Lipiec 2018 r., fala upałów. Stopy procentowe Szwajcarskiego Banku Narodowego od wielu miesięcy utrzymują się na poziomie ujemnym, co jednak nie przynosi oczekiwanego ożywienia gospodarczego, ponieważ droga waluta skutecznie „zabija" eksport. Aby pobudzić gospodarkę i rozruszać eksport, bank centralny Szwajcarii wycofuje się ze swojej decyzji sprzed kilku lat o uwolnieniu kursu waluty narodowej i ogłasza niespodziewaną decyzję o ustaleniu sztywnego kursu CHF na poziome 50 proc. ceny USD.
Korzystając z gwałtownego obniżenia kursu, kredytodawcy w Polsce masowo spłacają przedterminowo kredyty denominowane w CHF. Wywołuje to protesty osób, które dokonały w przeszłości przewalutowania kredytów na złotówki, jak również osób, które dokonały wcześniejszej spłaty kredytu w całości według uwolnionego kursu.
Coraz częściej słyszy się, że ludzie czują się oszukani przez instytucje państwowe, które kilka lat temu zachęcały do składania pozwów przeciwko bankom o unieważnienie klauzul waloryzacyjnych. Powstają pierwsze stowarzyszenia osób poszkodowanych deklarujące walkę o rekompensaty.
Nieprawdopodobne? Czy jeszcze kilka lat temu eksperci w najczarniejszych przewidywaniach uznaliby Brexit za choć trochę prawdopodobny, nie wspominając o przewidywaniu jego konsekwencji?

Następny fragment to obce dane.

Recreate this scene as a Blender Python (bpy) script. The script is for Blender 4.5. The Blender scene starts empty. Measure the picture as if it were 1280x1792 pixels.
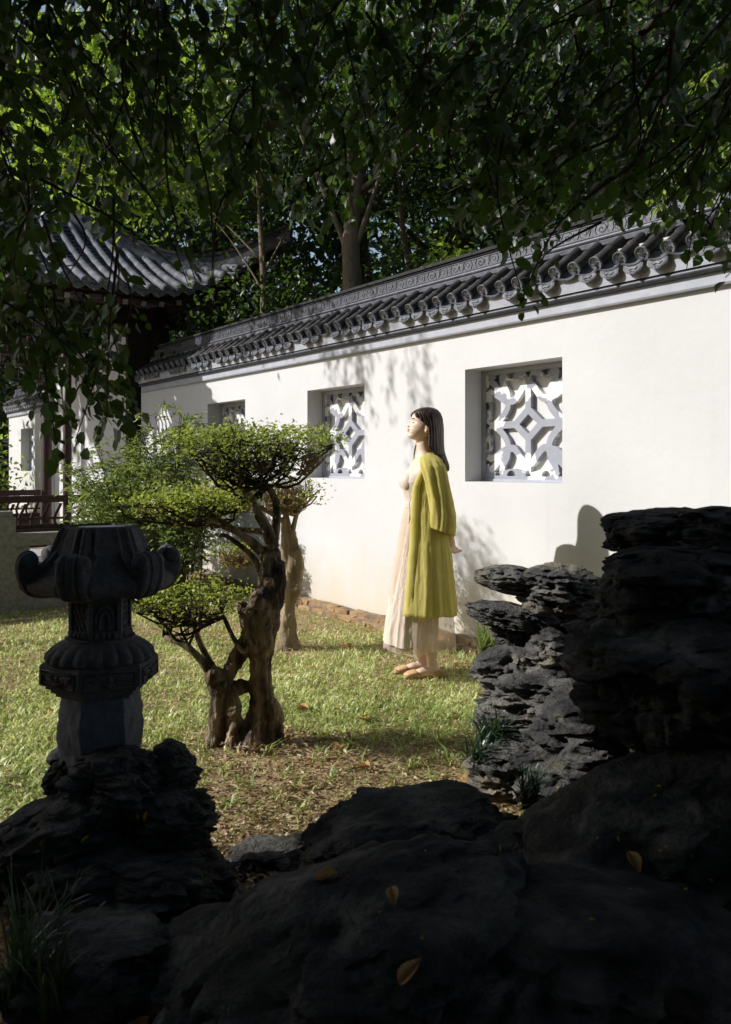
import bpy, bmesh, math, random
import numpy as np
from mathutils import Vector, Matrix, noise

R = math.radians
random.seed(11)
rng = np.random.default_rng(11)
SC = bpy.context.scene
COL = SC.collection

# ------------------------------------------------------------------ camera
EYE = 1.29            # camera height above the lawn, metres
FPX = 1493.0          # focal length in photo pixels (28 mm on a 24 mm wide frame)
cam_data = bpy.data.cameras.new('camera')
cam_data.sensor_fit = 'HORIZONTAL'
cam_data.sensor_width = 24.0
cam_data.lens = 24.0 * FPX / 1280.0
cam_data.shift_y = -83.0 / 1280.0
cam_data.clip_start = 0.05
cam_data.clip_end = 600.0
cam_data.dof.use_dof = True
cam_data.dof.focus_distance = 5.3
cam_data.dof.aperture_fstop = 7.0
cam = bpy.data.objects.new('camera', cam_data)
cam.location = (0, 0, EYE)
cam.rotation_euler = (R(90), 0, 0)
COL.objects.link(cam)
SC.camera = cam

# ------------------------------------------------------------------ sky and sun
SUN_EL = R(32.0)
SUN_DIR = Vector((-0.9995, 0.0245, math.tan(SUN_EL))).normalized()   # towards the sun
world = bpy.data.worlds.new('World')
SC.world = world
world.use_nodes = True
wn = world.node_tree.nodes
wl = world.node_tree.links
wn.clear()
sky = wn.new('ShaderNodeTexSky')
sky.sky_type = 'NISHITA'
sky.sun_disc = False
sky.sun_elevation = SUN_EL
sky.sun_rotation = math.atan2(SUN_DIR.x, SUN_DIR.y)
sky.air_density = 1.0
sky.dust_density = 1.2
bg = wn.new('ShaderNodeBackground')
bg.inputs['Strength'].default_value = 0.11
wo = wn.new('ShaderNodeOutputWorld')
hs = wn.new('ShaderNodeHueSaturation')
hs.inputs['Saturation'].default_value = 0.85
wl.new(sky.outputs[0], hs.inputs['Color'])
wl.new(hs.outputs[0], bg.inputs['Color'])
wl.new(bg.outputs[0], wo.inputs['Surface'])

sun_data = bpy.data.lights.new('sun', 'SUN')
sun_data.energy = 4.5
sun_data.angle = R(0.55)
sun_data.color = (1.0, 0.98, 0.96)
sun = bpy.data.objects.new('sun', sun_data)
sun.location = (-8, 0, 10)
sun.rotation_euler = SUN_DIR.to_track_quat('Z', 'Y').to_euler()
COL.objects.link(sun)

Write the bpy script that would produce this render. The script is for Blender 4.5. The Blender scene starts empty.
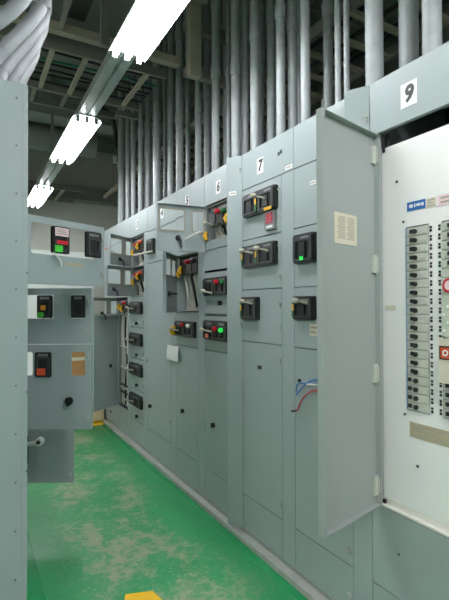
import bpy, bmesh, math, random
from mathutils import Vector, Matrix
from mathutils.geometry import tessellate_polygon
random.seed(7)
scn = bpy.context.scene
COL = scn.collection
R = math.radians
UP = Vector((0, 0, 1))

# ------------------------------------------------------------------ materials
def lin(c):
    return tuple((v / 12.92 if v <= 0.04045 else ((v + 0.055) / 1.055) ** 2.4) for v in [x / 255 for x in c])

def mat(name, rgb, rough=0.5, metal=0.0, vary=0.06, scale=6.0, bump=0.0, bscale=60.0, emit=None, estr=0.0, trans=0.0, spec=0.5):
    m = bpy.data.materials.new(name); m.use_nodes = True
    nt = m.node_tree; n = nt.nodes; b = n['Principled BSDF']
    c = lin(rgb)
    b.inputs['Roughness'].default_value = rough
    b.inputs['Metallic'].default_value = metal
    b.inputs['Specular IOR Level'].default_value = spec
    tc = n.new('ShaderNodeTexCoord')
    if vary > 0:
        nz = n.new('ShaderNodeTexNoise'); nz.inputs['Scale'].default_value = scale; nz.inputs['Detail'].default_value = 4
        nt.links.new(tc.outputs['Object'], nz.inputs['Vector'])
        mx = n.new('ShaderNodeMix'); mx.data_type = 'RGBA'
        mx.inputs[6].default_value = (*[v * (1 - vary) for v in c], 1)
        mx.inputs[7].default_value = (*[min(1, v * (1 + vary)) for v in c], 1)
        nt.links.new(nz.outputs['Fac'], mx.inputs[0]); nt.links.new(mx.outputs[2], b.inputs['Base Color'])
    else:
        b.inputs['Base Color'].default_value = (*c, 1)
    if bump > 0:
        nb = n.new('ShaderNodeTexNoise'); nb.inputs['Scale'].default_value = bscale
        nt.links.new(tc.outputs['Object'], nb.inputs['Vector'])
        bp = n.new('ShaderNodeBump'); bp.inputs['Strength'].default_value = bump; bp.inputs['Distance'].default_value = 0.002
        nt.links.new(nb.outputs['Fac'], bp.inputs['Height']); nt.links.new(bp.outputs['Normal'], b.inputs['Normal'])
    if emit:
        b.inputs['Emission Color'].default_value = (*lin(emit), 1); b.inputs['Emission Strength'].default_value = estr
    return m

M = {}
M['paint'] = mat('grey_enclosure_paint', (156, 166, 167), 0.42, vary=0.04, scale=2.5, bump=0.05, bscale=250)
M['paint_in'] = mat('grey_inner_paint', (157, 162, 160), 0.5, vary=0.04, scale=3)
M['paint_left'] = mat('grey_left_row_paint', (157, 167, 169), 0.45, vary=0.03, scale=2.5)
M['frame'] = mat('grey_frame_paint', (140, 147, 144), 0.5, vary=0.05)
M['gasket'] = mat('beige_gasket', (160, 152, 138), 0.7)
M['white'] = mat('white_interior', (226, 222, 215), 0.5, vary=0.04)
M['deadfront'] = mat('white_deadfront', (243, 240, 240), 0.42, vary=0.02, scale=1.5)
M['black'] = mat('black_plastic', (26, 27, 28), 0.35, vary=0.15)
M['dark'] = mat('dark_plastic', (48, 50, 51), 0.45, vary=0.1)
M['silver'] = mat('silver_plate', (120, 122, 122), 0.4, 0.3)
M['lever'] = mat('cream_grey_lever', (178, 174, 158), 0.4, vary=0.08, scale=40)
M['galv'] = mat('galvanized_steel', (152, 157, 158), 0.58, 0.2, vary=0.25, scale=18, bump=0.1)
M['galv2'] = mat('white_wrapped_conduit', (136, 139, 142), 0.55, 0.1, vary=0.14, scale=14, bump=0.15, bscale=80)
M['strut'] = mat('strut_steel', (136, 132, 124), 0.55, 0.15, vary=0.2, scale=8)
M['strut_lt'] = mat('beige_rung_steel', (170, 160, 142), 0.55, 0.1, vary=0.15)
M['housing'] = mat('light_housing', (150, 158, 155), 0.4, 0.2, vary=0.06)
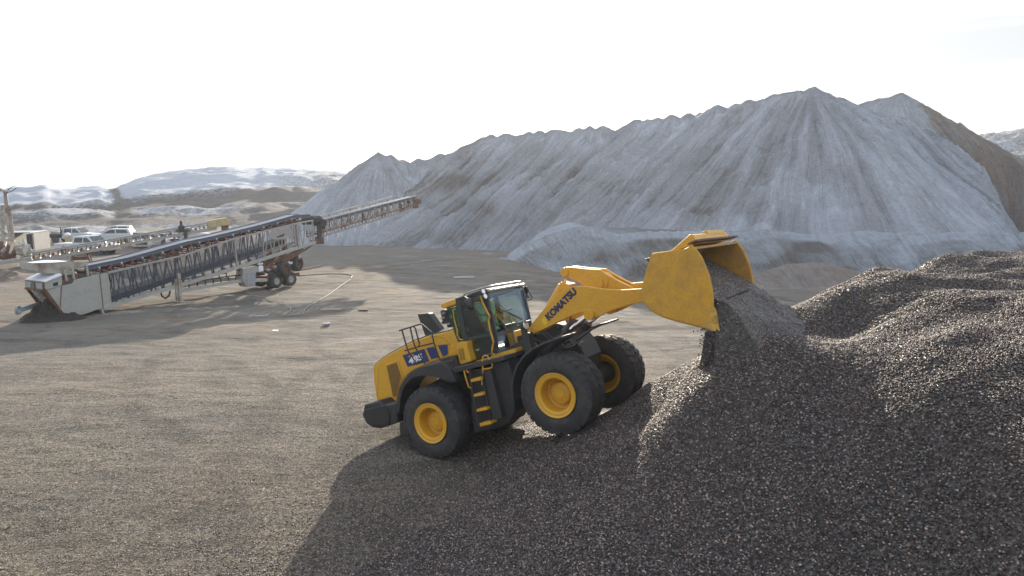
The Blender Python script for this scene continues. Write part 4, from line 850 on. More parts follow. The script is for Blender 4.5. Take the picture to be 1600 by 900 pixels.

Żyjemy w niepewnych czasach – w wymiarze gospodarczym, politycznym i społecznym. Eksperci i politycy od lat stoją w obliczu problemu, jak odnaleźć równowagę pomiędzy ochroną prawną kredytobiorców a potrzebami ekonomicznymi konsumentów i gospodarki, nie osłabiając równocześnie bezpieczeństwa w wymiarze systemowym.